• [WHAT THIS TASK INVOLVES]: Repeat each record exactly as written, and drop any images.

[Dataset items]
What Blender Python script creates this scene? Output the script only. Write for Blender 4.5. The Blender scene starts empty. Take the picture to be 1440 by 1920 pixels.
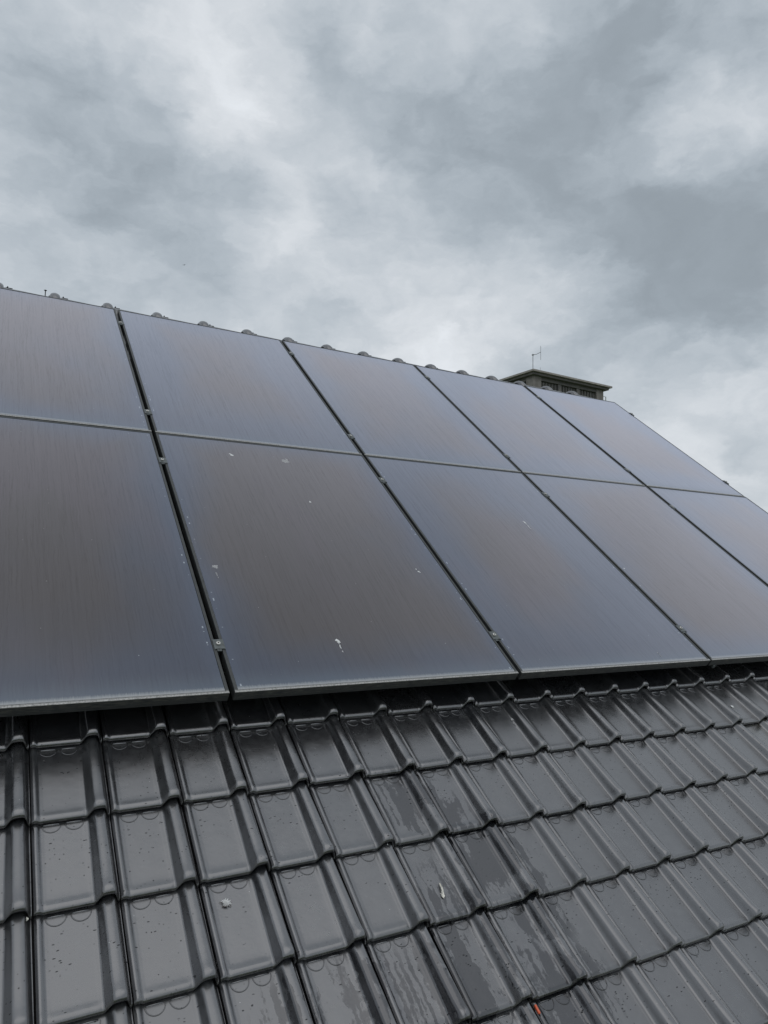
import bpy, bmesh, math, random
from mathutils import Vector, Matrix
random.seed(7)
scene = bpy.context.scene
COL = scene.collection
rad = math.radians

# ------------------------------------------------------------------ camera
CS, SN = 0.790913, 0.611928          # cosine and sine of the roof pitch (37.7 degrees)
CAM = Vector((-0.712424, -2.202382, 4.977075))
cd = bpy.data.cameras.new('camera')
cam = bpy.data.objects.new('camera', cd); COL.objects.link(cam)
right = Vector((0.868863, -0.494724, 0.018047)); up = Vector((-0.057487, -0.064620, 0.996253)); back = Vector((-0.491703, -0.866645, -0.084583))
mw = Matrix.Identity(4)
for r in range(3):
    mw[r][0] = right[r]; mw[r][1] = up[r]; mw[r][2] = back[r]; mw[r][3] = CAM[r]
cam.matrix_world = mw
cd.sensor_fit = 'VERTICAL'; cd.sensor_height = 24.0; cd.lens = 1349.84/1920*24
cd.clip_start = 0.05; cd.clip_end = 5000
scene.camera = cam

# ------------------------------------------------------------------ view
scene.view_settings.view_transform = 'Standard'
scene.view_settings.look = 'None'
scene.view_settings.exposure = 0.0
scene.view_settings.gamma = 1.0
scene.view_settings.use_curve_mapping = False

# ------------------------------------------------------------------ node helper
class NT:
    def __init__(s, tree): s.t = tree; s.n = tree.nodes; s.l = tree.links
    def link(s, a, b): s.l.new(a, b)
    def put(s, node, i, v):
        if v is None: return
        if isinstance(v, bpy.types.NodeSocket): s.l.new(v, node.inputs[i])
        else: node.inputs[i].default_value = v
    def math(s, op, a, b=None, c=None, clamp=False):
        n = s.n.new('ShaderNodeMath'); n.operation = op; n.use_clamp = clamp
        s.put(n, 0, a); s.put(n, 1, b); s.put(n, 2, c); return n.outputs[0]
    def vmath(s, op, a, b=None, scale=None):
        n = s.n.new('ShaderNodeVectorMath'); n.operation = op
        s.put(n, 0, a); s.put(n, 1, b)
        if scale is not None: s.put(n, 'Scale', scale)
        return n.outputs['Value'] if op in ('DOT_PRODUCT', 'LENGTH', 'DISTANCE') else n.outputs[0]
    def noise(s, vec, scale=5, detail=4, rough=.5, lac=2, dist=0, dim='3D', w=None, out=0):
        n = s.n.new('ShaderNodeTexNoise'); n.noise_dimensions = dim
        s.put(n, 'Vector', vec); s.put(n, 'Scale', scale); s.put(n, 'Detail', detail)
        s.put(n, 'Roughness', rough); s.put(n, 'Lacunarity', lac); s.put(n, 'Distortion', dist)
        if w is not None: s.put(n, 'W', w)
        return n.outputs[out]
    def voronoi(s, vec, scale=5, out='Distance', rnd=1, feature='F1'):
        n = s.n.new('ShaderNodeTexVoronoi'); n.feature = feature
        s.put(n, 'Vector', vec); s.put(n, 'Scale', scale); s.put(n, 'Randomness', rnd); return n.outputs[out]
    def ramp(s, x, a, b, lo=0., hi=1., smooth=True):
        n = s.n.new('ShaderNodeMapRange'); n.interpolation_type = 'SMOOTHSTEP' if smooth else 'LINEAR'
        s.put(n, 0, x); s.put(n, 1, a); s.put(n, 2, b); s.put(n, 3, lo); s.put(n, 4, hi); return n.outputs[0]
    def mixc(s, f, a, b, mode='MIX'):
        n = s.n.new('ShaderNodeMix'); n.data_type = 'RGBA'; n.blend_type = mode
        s.put(n, 0, f)
        for i, v in ((6, a), (7, b)):
            if not isinstance(v, bpy.types.NodeSocket) and len(v) == 3: v = (*v, 1)
            s.put(n, i, v)
        return n.outputs[2]
    def comb(s, x, y, z):
        n = s.n.new('ShaderNodeCombineXYZ'); s.put(n, 0, x); s.put(n, 1, y); s.put(n, 2, z); return n.outputs[0]
    def sep(s, v):
        n = s.n.new('ShaderNodeSeparateXYZ'); s.put(n, 0, v); return n.outputs
    def bump(s, h, strength=.3, dist=.01, normal=None):
        n = s.n.new('ShaderNodeBump'); s.put(n, 'Height', h); n.inputs['Strength'].default_value = strength
        n.inputs['Distance'].default_value = dist; s.put(n, 'Normal', normal); return n.outputs[0]

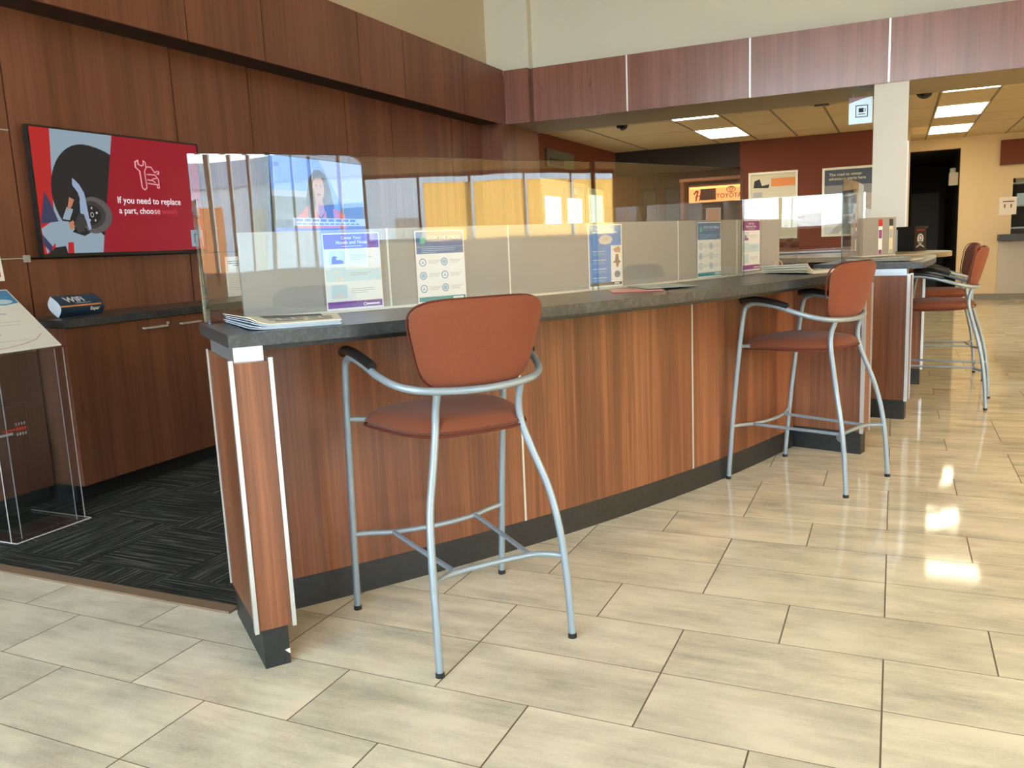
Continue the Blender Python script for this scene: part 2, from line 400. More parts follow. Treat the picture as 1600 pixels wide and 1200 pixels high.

• [SOLUTION TO THE PROBLEM]:
What Blender Python script creates this scene? Output the script only. Write for Blender 4.5. The Blender scene starts empty. Take the picture to be 1440 by 1920 pixels.
import bpy, bmesh, math, random
from mathutils import Vector, Matrix
random.seed(7)
scene = bpy.context.scene
COL = scene.collection
rad = math.radians

# ------------------------------------------------------------------ camera
CS, SN = 0.790913, 0.611928          # cosine and sine of the roof pitch (37.7 degrees)
CAM = Vector((-0.712424, -2.202382, 4.977075))
cd = bpy.data.cameras.new('camera')
cam = bpy.data.objects.new('camera', cd); COL.objects.link(cam)
right = Vector((0.868863, -0.494724, 0.018047)); up = Vector((-0.057487, -0.064620, 0.996253)); back = Vector((-0.491703, -0.866645, -0.084583))
mw = Matrix.Identity(4)
for r in range(3):
    mw[r][0] = right[r]; mw[r][1] = up[r]; mw[r][2] = back[r]; mw[r][3] = CAM[r]
cam.matrix_world = mw
cd.sensor_fit = 'VERTICAL'; cd.sensor_height = 24.0; cd.lens = 1349.84/1920*24
cd.clip_start = 0.05; cd.clip_end = 5000
scene.camera = cam

# ------------------------------------------------------------------ view
scene.view_settings.view_transform = 'Standard'
scene.view_settings.look = 'None'
scene.view_settings.exposure = 0.0
scene.view_settings.gamma = 1.0
scene.view_settings.use_curve_mapping = False

# ------------------------------------------------------------------ node helper
class NT:
    def __init__(s, tree): s.t = tree; s.n = tree.nodes; s.l = tree.links
    def link(s, a, b): s.l.new(a, b)
    def put(s, node, i, v):
        if v is None: return
        if isinstance(v, bpy.types.NodeSocket): s.l.new(v, node.inputs[i])
        else: node.inputs[i].default_value = v
    def math(s, op, a, b=None, c=None, clamp=False):
        n = s.n.new('ShaderNodeMath'); n.operation = op; n.use_clamp = clamp
        s.put(n, 0, a); s.put(n, 1, b); s.put(n, 2, c); return n.outputs[0]
    def vmath(s, op, a, b=None, scale=None):
        n = s.n.new('ShaderNodeVectorMath'); n.operation = op
        s.put(n, 0, a); s.put(n, 1, b)
        if scale is not None: s.put(n, 'Scale', scale)
        return n.outputs['Value'] if op in ('DOT_PRODUCT', 'LENGTH', 'DISTANCE') else n.outputs[0]
    def noise(s, vec, scale=5, detail=4, rough=.5, lac=2, dist=0, dim='3D', w=None, out=0):
        n = s.n.new('ShaderNodeTexNoise'); n.noise_dimensions = dim
        s.put(n, 'Vector', vec); s.put(n, 'Scale', scale); s.put(n, 'Detail', detail)
        s.put(n, 'Roughness', rough); s.put(n, 'Lacunarity', lac); s.put(n, 'Distortion', dist)
        if w is not None: s.put(n, 'W', w)
        return n.outputs[out]
    def voronoi(s, vec, scale=5, out='Distance', rnd=1, feature='F1'):
        n = s.n.new('ShaderNodeTexVoronoi'); n.feature = feature
        s.put(n, 'Vector', vec); s.put(n, 'Scale', scale); s.put(n, 'Randomness', rnd); return n.outputs[out]
    def ramp(s, x, a, b, lo=0., hi=1., smooth=True):
        n = s.n.new('ShaderNodeMapRange'); n.interpolation_type = 'SMOOTHSTEP' if smooth else 'LINEAR'
        s.put(n, 0, x); s.put(n, 1, a); s.put(n, 2, b); s.put(n, 3, lo); s.put(n, 4, hi); return n.outputs[0]
    def mixc(s, f, a, b, mode='MIX'):
        n = s.n.new('ShaderNodeMix'); n.data_type = 'RGBA'; n.blend_type = mode
        s.put(n, 0, f)
        for i, v in ((6, a), (7, b)):
            if not isinstance(v, bpy.types.NodeSocket) and len(v) == 3: v = (*v, 1)
            s.put(n, i, v)
        return n.outputs[2]
    def comb(s, x, y, z):
        n = s.n.new('ShaderNodeCombineXYZ'); s.put(n, 0, x); s.put(n, 1, y); s.put(n, 2, z); return n.outputs[0]
    def sep(s, v):
        n = s.n.new('ShaderNodeSeparateXYZ'); s.put(n, 0, v); return n.outputs
    def bump(s, h, strength=.3, dist=.01, normal=None):
        n = s.n.new('ShaderNodeBump'); s.put(n, 'Height', h); n.inputs['Strength'].default_value = strength
        n.inputs['Distance'].default_value = dist; s.put(n, 'Normal', normal); return n.outputs[0]

Continue the Blender Python script for this scene: part 2, from line 400. More parts follow. Treat the picture as 1600 pixels wide and 1200 pixels high.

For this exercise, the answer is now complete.